中国雑誌古紙輸入規制問題:ライセンス更新は行われず

  ■ 中国雑誌古紙輸入規制問題:ライセンス更新は行われず

2017年8月25日

7月に行われた中国国内での製紙関連企業に対する環境監査は1300社あまりの企業の内64%にあたる800社で違反及び不備が発見され、古紙の輸入ライセンス更新は保留、一部違反の酷い企業はライセンスの返上を要求されるという事態を招いた。

中国共産党に太いパイプをもつ某大手製紙でさえ輸入規制を命じられ中国国内では圧倒的な古紙不足により原紙の生産に大きな影響が出始めている。

9月初旬まで各商社はこの輸入規制は一過性のもので、直にライセンスが更新され反動で古紙価格が高騰すると予測していた。某中国大手製紙の社長も10月初旬でのライセンスは更新されるだろうとの見解であったが、中国政府からライセンス更新は発表されず、逆に中国全体で60万㌧もの輸入ライセンス枠の返上が決定した。

玖龍社は下半期の輸入ライセンス残にて購入を続けており、自社バースでの一時保管等対処している。しかし購入価格を大幅に下げた上に数量も限定的の様だ。

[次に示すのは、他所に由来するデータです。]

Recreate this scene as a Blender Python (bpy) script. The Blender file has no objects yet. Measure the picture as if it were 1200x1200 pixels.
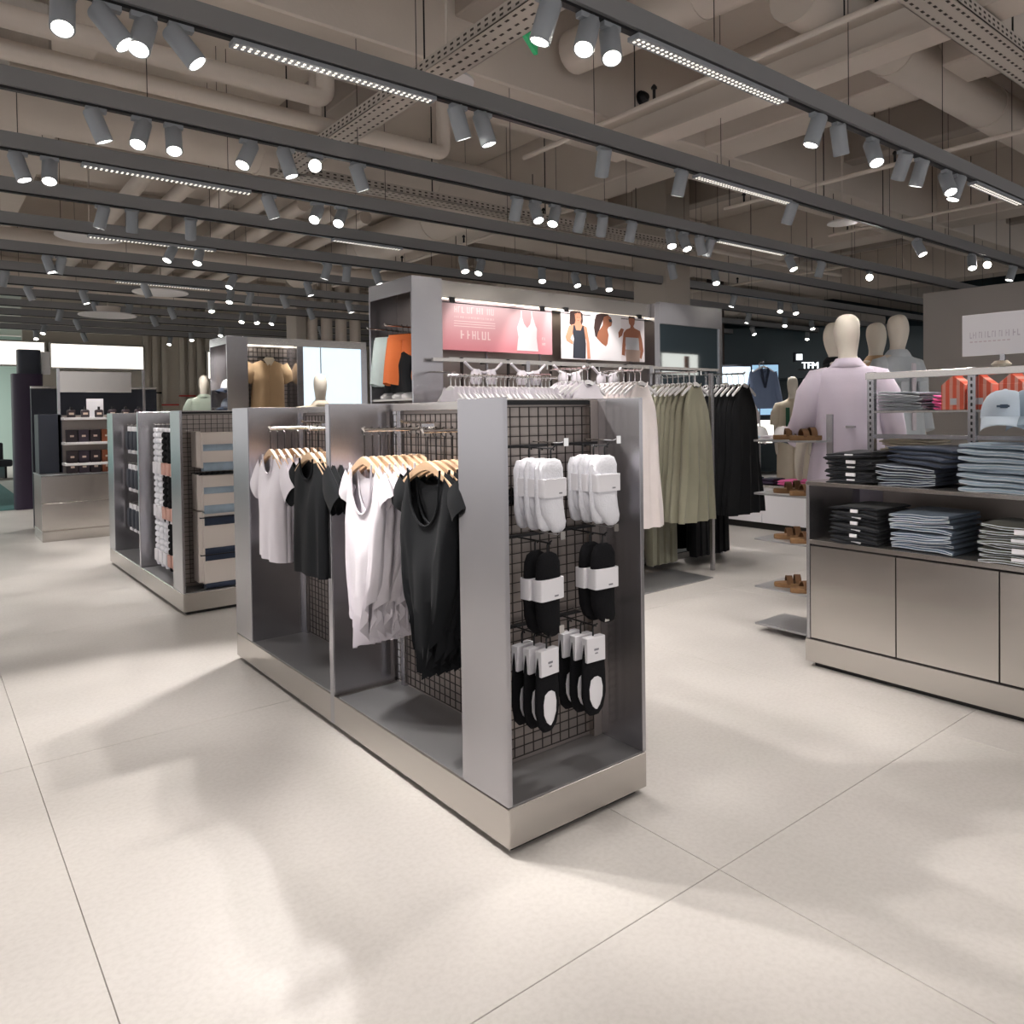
import bpy, bmesh, math, random
from mathutils import Vector, Matrix

random.seed(11)
SC = bpy.context.scene
COL = SC.collection
PI = math.pi

# ------------------------------------------------------------------ camera, world, exposure
EYE = Vector((-1.44, -1.8714, 1.40))
YAW, PITCH, ROLL = 0.6674, 0.0192, -0.0141
F0 = Vector((math.sin(YAW), math.cos(YAW), 0)); R0 = Vector((math.cos(YAW), -math.sin(YAW), 0)); U0 = Vector((0, 0, 1))
FW = F0*math.cos(PITCH) - U0*math.sin(PITCH); UP = U0*math.cos(PITCH) + F0*math.sin(PITCH)
RT = R0*math.cos(ROLL) + UP*math.sin(ROLL); UP = UP*math.cos(ROLL) - R0*math.sin(ROLL)
cam_data = bpy.data.cameras.new('camera')
cam_data.sensor_width = 36; cam_data.lens = 26.687; cam_data.shift_y = -0.0825
cam_data.clip_start = 0.05; cam_data.clip_end = 200
cam = bpy.data.objects.new('camera', cam_data); COL.objects.link(cam)
cam.matrix_world = Matrix(((RT.x, UP.x, -FW.x, EYE.x), (RT.y, UP.y, -FW.y, EYE.y), (RT.z, UP.z, -FW.z, EYE.z), (0, 0, 0, 1)))
SC.camera = cam
world = bpy.data.worlds.new('world'); SC.world = world; world.use_nodes = True
world.node_tree.nodes['Background'].inputs[0].default_value = (0.80, 0.785, 0.78, 1)
world.node_tree.nodes['Background'].inputs[1].default_value = 1.1
SC.view_settings.view_transform = 'Standard'; SC.view_settings.look = 'None'
SC.view_settings.gamma = 1.0; SC.view_settings.use_curve_mapping = False
SC.view_settings.exposure = 0.19
SPOT_W = 36.0
LAMP_TINT = (1.0, 0.95, 0.905)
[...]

一方輸入古紙は入ってこない事により中国国内の古紙価格は高騰し、直近では$450-480(JPY50円前後)と中国史上類を見ない高い古紙価格となった。しかし中国の自国回収率は49%前後と50%を割っており、さらには秋儒及び再来する「独身の日」への備えもあり原紙在庫もみるみる減少した。古紙価格が一旦暴落した今年の3月、中国の主要メーカー原紙在庫は130万㌧を超えていたが、8月時点の在庫は32万㌧まで減少している。

原紙が生産できない製紙メーカーは収益源をカバーすべく、製品価格の強硬的な値上げを実施している。通常90~150日ある手形の即時現金支払い及び、今後の原紙供給には前金を要求する事としている。

原紙価格は中芯価格で70円代後半までに上昇しており、BOX価格も対策年度比250%と超高騰したダンボール箱は今や希少な高級品と化し、昨年年末の段ボール泥棒も再度発生しかねない状況の様だ。

今回のナショナルソードは再生資源による環境汚染の防止と中国国内の資源物回収率の向上を目指す中国政府の目的もあるが、上記の様な異常な古紙買い取り価格が続けば必然的に古紙回収率は上がると思われる。

中国国内での回収率は現段階で一般の持込古紙を中心に増加すると思われるが、二次ステップとして古紙の回収分別を含めた古紙ヤード建設といったインフラ整備が必要となる。タイやベトナムではある大手製紙会社が自社資本で古紙ヤードを建設した。既設古紙問屋が少なく自国回収率の低い環境では製紙会社の直接投資による古紙ヤードの出店も盛んに行われていく可能性もある。